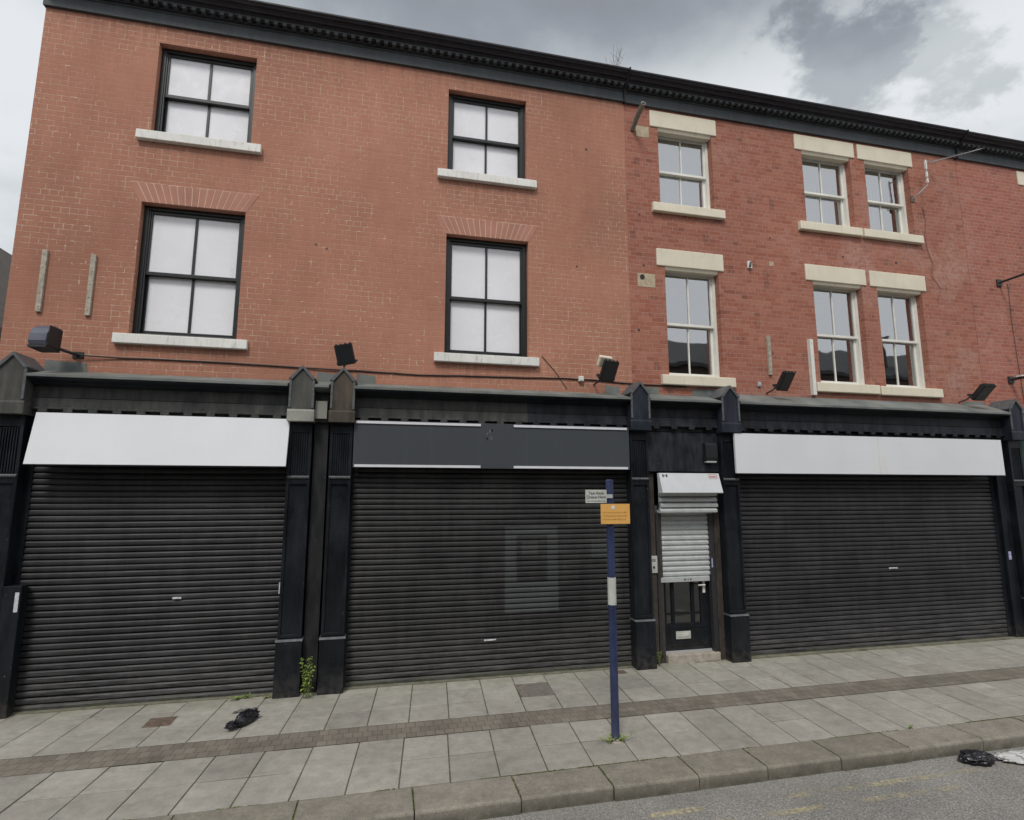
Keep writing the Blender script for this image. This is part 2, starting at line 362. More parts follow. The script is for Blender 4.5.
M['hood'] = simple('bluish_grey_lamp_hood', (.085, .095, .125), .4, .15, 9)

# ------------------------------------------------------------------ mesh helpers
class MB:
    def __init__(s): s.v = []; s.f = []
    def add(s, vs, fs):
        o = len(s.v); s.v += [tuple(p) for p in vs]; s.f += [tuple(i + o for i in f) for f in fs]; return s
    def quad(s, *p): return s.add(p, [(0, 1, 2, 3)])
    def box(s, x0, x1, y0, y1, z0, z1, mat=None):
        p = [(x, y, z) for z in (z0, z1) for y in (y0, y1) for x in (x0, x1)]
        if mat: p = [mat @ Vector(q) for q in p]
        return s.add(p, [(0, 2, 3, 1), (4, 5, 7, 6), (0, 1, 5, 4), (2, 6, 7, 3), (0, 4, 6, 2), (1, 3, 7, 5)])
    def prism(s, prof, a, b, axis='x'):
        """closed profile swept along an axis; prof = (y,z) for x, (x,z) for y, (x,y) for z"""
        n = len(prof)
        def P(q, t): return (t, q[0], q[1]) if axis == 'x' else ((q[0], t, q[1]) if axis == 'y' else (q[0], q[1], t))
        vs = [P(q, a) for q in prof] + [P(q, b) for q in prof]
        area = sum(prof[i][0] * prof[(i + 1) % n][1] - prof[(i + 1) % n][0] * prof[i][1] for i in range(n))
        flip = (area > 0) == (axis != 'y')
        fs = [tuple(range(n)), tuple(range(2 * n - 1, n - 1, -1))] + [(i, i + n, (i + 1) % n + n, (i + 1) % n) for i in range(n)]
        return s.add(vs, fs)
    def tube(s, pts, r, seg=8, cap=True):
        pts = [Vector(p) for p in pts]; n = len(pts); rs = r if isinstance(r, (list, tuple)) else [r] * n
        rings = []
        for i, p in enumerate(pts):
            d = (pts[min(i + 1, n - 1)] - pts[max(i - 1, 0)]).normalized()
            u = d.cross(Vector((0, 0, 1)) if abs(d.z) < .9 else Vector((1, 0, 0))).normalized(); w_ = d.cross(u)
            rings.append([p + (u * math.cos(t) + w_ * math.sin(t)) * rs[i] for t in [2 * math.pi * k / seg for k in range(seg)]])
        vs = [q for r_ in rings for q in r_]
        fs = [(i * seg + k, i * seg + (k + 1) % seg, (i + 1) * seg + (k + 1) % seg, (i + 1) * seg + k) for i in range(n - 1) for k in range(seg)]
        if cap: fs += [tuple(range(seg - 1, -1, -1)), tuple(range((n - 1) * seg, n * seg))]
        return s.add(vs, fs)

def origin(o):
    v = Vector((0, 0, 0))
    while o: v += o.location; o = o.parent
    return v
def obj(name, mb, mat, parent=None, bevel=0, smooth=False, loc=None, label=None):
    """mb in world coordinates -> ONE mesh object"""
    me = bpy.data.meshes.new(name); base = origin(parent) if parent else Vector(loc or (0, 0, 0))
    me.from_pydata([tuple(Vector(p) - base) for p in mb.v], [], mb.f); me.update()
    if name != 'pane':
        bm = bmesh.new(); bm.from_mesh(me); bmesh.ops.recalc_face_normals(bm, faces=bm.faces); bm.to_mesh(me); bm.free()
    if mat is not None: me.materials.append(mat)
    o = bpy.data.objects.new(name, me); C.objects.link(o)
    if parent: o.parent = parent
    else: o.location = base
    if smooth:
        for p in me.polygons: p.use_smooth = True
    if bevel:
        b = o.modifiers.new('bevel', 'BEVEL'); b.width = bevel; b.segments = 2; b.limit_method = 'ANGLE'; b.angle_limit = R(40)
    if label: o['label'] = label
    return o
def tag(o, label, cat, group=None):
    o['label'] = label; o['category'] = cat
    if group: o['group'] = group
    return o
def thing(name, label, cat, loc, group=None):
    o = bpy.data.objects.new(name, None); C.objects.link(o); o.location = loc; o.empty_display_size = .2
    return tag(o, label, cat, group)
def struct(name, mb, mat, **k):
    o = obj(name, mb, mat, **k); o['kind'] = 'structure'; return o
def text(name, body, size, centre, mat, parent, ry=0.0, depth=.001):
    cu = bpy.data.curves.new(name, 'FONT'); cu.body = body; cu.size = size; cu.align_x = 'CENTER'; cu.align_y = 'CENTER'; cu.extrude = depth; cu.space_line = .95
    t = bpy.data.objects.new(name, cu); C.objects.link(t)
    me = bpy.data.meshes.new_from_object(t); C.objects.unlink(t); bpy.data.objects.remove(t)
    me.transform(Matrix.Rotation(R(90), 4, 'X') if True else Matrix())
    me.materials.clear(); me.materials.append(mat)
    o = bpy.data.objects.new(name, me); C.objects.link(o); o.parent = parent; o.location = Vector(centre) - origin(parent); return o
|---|
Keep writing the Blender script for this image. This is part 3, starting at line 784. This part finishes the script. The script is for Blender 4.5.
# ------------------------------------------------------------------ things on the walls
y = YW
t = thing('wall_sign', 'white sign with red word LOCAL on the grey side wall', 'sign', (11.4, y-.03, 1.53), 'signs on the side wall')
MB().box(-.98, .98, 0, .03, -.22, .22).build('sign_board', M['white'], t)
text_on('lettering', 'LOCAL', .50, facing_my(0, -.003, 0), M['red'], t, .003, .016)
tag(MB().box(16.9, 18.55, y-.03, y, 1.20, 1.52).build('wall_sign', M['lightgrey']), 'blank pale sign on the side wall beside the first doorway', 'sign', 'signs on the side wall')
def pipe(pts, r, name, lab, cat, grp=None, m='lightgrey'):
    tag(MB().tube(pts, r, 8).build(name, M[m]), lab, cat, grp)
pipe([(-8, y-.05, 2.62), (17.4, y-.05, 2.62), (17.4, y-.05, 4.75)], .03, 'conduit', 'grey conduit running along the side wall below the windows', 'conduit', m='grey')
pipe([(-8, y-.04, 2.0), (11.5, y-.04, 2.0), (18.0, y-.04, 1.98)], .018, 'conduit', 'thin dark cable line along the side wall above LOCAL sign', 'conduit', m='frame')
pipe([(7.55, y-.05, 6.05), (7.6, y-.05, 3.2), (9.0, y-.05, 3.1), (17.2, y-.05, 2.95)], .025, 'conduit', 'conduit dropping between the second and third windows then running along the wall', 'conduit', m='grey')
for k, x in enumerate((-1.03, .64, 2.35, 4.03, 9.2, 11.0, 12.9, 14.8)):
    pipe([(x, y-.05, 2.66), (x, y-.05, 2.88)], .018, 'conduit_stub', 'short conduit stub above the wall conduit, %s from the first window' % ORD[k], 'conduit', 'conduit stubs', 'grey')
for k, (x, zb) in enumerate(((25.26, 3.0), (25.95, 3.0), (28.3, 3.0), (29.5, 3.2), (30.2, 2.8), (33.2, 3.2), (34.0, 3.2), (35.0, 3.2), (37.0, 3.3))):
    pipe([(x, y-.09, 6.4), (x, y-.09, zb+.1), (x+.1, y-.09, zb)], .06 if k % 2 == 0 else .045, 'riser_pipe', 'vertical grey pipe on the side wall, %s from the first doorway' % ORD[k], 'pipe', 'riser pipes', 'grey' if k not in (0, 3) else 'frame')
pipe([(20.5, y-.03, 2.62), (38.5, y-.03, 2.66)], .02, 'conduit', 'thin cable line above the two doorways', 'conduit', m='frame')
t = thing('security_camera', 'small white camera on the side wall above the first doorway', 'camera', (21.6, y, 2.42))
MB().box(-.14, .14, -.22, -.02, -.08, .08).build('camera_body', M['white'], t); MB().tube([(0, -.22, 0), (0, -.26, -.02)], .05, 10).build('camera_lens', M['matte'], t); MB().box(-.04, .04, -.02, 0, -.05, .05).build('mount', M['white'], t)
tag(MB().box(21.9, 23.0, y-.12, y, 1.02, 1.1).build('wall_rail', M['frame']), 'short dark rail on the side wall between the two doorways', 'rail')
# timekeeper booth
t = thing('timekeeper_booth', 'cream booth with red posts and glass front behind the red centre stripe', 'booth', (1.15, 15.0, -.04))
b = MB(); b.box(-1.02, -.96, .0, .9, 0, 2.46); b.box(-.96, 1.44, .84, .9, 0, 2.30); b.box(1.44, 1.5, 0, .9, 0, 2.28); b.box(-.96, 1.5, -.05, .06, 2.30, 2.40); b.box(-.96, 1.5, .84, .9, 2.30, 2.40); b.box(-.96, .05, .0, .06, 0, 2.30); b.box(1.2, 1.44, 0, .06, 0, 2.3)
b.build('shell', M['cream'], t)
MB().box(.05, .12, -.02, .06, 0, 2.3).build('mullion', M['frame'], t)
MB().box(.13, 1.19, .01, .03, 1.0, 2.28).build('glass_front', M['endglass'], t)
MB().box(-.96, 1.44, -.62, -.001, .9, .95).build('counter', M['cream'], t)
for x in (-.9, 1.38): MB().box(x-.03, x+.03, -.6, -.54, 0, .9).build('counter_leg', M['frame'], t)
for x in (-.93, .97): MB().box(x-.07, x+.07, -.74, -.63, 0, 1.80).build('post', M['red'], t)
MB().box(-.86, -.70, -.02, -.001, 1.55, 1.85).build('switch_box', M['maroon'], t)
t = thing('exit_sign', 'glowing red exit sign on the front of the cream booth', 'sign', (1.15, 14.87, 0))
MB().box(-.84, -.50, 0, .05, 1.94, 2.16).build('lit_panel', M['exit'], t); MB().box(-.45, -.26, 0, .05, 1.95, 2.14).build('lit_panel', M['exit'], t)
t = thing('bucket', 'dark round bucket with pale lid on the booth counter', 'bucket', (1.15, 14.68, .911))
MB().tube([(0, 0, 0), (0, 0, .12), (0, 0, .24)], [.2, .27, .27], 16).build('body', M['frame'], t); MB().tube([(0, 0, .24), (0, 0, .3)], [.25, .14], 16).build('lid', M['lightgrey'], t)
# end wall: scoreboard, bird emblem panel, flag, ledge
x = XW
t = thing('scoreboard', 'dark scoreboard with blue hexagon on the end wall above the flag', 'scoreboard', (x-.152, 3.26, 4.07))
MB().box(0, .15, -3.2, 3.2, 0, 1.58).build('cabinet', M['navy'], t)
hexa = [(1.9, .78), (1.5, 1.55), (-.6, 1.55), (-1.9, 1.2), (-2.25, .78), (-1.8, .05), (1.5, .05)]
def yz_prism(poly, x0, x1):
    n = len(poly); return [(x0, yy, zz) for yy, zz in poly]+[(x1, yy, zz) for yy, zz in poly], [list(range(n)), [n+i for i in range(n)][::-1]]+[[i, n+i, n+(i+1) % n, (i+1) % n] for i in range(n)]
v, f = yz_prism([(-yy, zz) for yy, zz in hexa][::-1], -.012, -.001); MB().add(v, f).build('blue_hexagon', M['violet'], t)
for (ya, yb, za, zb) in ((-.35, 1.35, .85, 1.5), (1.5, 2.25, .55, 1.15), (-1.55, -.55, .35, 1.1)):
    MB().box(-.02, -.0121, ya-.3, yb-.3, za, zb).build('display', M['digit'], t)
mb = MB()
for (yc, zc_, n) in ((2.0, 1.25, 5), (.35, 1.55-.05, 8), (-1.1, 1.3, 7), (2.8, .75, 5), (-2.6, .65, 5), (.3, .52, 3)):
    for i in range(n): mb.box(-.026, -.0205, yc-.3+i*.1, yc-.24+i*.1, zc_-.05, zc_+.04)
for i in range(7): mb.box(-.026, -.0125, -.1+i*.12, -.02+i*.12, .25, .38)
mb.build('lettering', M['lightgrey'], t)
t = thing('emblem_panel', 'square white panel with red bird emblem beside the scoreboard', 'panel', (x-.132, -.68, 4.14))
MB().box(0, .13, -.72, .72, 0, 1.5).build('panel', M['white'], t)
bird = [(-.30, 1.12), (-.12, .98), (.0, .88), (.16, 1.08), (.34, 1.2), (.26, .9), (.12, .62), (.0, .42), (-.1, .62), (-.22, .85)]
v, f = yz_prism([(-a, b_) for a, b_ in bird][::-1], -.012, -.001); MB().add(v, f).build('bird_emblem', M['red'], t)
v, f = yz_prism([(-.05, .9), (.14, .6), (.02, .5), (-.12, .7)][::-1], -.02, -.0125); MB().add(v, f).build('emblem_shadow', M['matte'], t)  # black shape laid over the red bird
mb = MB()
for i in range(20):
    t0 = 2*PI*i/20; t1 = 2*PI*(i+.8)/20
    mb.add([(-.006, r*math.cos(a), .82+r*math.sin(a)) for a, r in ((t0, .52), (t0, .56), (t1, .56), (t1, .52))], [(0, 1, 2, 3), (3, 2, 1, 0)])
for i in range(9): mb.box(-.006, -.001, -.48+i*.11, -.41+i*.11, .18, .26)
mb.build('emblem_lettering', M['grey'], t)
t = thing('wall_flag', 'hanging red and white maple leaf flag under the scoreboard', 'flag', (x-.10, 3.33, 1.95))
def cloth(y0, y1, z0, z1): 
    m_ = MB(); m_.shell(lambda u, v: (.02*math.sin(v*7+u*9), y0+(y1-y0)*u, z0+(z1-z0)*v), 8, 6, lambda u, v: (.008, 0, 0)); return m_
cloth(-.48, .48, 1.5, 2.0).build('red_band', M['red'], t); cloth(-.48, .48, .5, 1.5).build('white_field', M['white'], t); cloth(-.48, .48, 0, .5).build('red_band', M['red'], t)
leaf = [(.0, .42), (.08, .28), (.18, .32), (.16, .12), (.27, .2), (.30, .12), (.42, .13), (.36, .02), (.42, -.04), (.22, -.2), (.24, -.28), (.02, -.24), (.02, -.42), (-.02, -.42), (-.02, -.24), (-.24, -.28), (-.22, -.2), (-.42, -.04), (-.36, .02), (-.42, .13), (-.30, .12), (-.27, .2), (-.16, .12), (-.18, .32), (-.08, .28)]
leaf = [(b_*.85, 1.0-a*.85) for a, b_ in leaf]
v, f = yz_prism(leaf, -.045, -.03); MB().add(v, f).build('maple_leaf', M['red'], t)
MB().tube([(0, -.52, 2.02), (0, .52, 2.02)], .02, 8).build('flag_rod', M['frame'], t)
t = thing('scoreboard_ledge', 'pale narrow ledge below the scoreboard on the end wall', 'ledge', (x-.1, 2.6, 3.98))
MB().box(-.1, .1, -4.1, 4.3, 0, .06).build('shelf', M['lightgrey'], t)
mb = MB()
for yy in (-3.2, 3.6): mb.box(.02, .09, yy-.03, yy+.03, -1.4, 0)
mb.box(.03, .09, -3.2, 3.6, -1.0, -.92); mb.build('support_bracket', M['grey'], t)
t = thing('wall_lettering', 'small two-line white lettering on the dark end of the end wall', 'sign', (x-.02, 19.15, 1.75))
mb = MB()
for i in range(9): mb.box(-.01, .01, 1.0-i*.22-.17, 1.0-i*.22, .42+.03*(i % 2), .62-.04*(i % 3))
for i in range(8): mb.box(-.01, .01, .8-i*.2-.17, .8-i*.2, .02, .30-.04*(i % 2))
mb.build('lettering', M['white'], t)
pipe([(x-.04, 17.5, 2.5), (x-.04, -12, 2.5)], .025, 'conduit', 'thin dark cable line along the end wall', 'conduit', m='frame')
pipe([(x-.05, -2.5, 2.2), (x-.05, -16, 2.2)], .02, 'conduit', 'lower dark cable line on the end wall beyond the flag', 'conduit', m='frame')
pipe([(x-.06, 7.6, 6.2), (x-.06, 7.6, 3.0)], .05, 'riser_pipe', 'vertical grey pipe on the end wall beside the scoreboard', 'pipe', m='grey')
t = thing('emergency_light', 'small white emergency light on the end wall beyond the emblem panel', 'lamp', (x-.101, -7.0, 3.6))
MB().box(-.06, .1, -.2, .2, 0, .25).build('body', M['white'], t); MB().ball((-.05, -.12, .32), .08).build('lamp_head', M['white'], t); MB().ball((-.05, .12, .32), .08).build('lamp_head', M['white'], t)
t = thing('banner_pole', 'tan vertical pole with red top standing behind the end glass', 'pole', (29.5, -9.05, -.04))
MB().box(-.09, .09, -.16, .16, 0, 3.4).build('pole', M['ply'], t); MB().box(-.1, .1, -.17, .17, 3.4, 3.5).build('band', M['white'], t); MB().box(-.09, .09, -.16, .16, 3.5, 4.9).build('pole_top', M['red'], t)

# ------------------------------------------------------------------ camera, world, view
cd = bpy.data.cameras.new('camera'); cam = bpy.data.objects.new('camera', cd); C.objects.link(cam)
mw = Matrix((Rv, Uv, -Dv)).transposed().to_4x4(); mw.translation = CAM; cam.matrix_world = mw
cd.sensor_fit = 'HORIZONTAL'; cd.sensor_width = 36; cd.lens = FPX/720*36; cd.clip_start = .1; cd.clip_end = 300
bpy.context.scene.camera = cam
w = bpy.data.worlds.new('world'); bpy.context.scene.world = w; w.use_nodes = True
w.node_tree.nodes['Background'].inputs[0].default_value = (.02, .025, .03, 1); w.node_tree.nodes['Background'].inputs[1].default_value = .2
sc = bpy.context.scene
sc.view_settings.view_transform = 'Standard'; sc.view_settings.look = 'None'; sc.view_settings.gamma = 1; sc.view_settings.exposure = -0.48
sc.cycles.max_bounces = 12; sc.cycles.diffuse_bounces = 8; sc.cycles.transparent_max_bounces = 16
|---|
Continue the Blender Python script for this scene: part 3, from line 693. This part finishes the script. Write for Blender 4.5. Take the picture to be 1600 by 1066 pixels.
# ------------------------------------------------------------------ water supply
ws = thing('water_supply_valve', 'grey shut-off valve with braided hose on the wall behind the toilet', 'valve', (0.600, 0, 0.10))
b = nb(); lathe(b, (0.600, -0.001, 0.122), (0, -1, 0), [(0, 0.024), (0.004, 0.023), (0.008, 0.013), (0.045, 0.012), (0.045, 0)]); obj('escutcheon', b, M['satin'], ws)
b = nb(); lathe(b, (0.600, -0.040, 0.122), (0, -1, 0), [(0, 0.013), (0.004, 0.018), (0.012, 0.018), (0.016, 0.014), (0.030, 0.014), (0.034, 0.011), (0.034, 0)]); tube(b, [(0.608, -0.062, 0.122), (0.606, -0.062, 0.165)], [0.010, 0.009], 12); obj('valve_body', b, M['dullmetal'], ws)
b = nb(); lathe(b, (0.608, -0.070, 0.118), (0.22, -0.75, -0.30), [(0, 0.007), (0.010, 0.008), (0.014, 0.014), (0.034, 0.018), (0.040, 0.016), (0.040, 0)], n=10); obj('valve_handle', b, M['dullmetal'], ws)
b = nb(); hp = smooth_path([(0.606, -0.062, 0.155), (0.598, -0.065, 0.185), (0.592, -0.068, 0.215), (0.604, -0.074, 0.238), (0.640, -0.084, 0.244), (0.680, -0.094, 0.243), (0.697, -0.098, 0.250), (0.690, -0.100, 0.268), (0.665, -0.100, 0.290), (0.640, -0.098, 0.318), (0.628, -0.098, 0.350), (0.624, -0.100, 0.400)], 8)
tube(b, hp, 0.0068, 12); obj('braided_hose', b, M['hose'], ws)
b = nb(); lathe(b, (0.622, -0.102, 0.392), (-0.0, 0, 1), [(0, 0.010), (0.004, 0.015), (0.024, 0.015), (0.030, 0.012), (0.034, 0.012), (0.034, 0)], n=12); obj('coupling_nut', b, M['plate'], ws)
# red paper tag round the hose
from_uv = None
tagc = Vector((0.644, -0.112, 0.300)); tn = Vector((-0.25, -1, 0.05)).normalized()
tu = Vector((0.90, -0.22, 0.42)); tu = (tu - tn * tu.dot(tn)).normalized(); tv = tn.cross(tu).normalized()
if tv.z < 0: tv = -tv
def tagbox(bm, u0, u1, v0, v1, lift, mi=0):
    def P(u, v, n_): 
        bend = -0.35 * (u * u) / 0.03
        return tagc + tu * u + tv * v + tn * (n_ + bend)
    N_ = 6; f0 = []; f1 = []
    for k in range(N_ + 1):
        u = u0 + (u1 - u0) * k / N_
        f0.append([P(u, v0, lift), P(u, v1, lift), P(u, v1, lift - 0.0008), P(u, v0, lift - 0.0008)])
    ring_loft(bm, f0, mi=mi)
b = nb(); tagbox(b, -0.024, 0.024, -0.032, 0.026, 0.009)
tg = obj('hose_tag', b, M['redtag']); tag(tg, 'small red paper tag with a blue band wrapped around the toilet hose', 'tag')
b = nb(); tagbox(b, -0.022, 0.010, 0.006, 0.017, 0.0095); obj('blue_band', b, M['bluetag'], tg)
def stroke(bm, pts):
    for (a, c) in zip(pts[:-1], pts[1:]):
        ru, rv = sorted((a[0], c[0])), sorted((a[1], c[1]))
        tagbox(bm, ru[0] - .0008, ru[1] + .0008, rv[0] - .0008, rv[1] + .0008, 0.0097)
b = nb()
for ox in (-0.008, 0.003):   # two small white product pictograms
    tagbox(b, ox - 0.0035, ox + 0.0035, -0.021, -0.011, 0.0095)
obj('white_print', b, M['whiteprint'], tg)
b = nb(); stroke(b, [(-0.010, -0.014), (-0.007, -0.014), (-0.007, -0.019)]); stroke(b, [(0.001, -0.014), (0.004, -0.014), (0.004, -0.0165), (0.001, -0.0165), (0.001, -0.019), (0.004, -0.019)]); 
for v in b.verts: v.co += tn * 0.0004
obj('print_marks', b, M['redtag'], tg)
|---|
- _WORK TO DO_
Exactly and only the lines from the line that contains "follow. The script is for Blender 4.5." through the line that contains "(.085, .095, .125), .4, .15, 9)" are to be repeated as they stand.

- _ANSWER TO THIS TASK_
Keep writing the Blender script for this image. This is part 2, starting at line 362. More parts follow. The script is for Blender 4.5.
M['hood'] = simple('bluish_grey_lamp_hood', (.085, .095, .125), .4, .15, 9)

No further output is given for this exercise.